This is a fascinating discussion between Stephen Wolfram and Terry Sejnowski. These guys, Sejnowski especially, are pulling names from all over the place. There are lots of isolated and semi-isolated figures in this story. But it’s (the beginnings of) a map of where all this came from. Should probably check it against Grace Lindsey's wonderful little book, Models of the Mind. Note that the early stuff about computational linguistics is messed up.
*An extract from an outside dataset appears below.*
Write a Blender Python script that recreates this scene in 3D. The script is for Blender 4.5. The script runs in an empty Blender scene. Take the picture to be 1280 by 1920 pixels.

Chomsky had nothing to do with it.
And so forth and so on.
After about 3:00:31 Wolfram and Sejnowski make that point that, while the field of neural networks started with a small group of "true believers," as most intellectual enterprises do, in the case of neural nets (Wolfram) "there were all these separate little pockets, I think that's not so common." In many cases "the tree grows from one trunk, so to speak." To which Sejnowski responds, "Ah, OK, that's an interesting observation." Wolfram goes that, for example, in the case of "quantum mechanics there were not multiple trunks." He goes on to say that, in a sense, it all grew from the initial McCulloch-Pitts 1943 paper, "and yet there were all these separate branches, same seed but it wasn't a single trunk from that." Moreover, "the time scale from the initial seed to fruition is extremely long. Many generations." Sejnowski agrees "that it was very diverse. But one possible explanation is that you have a much bigger search space to explore."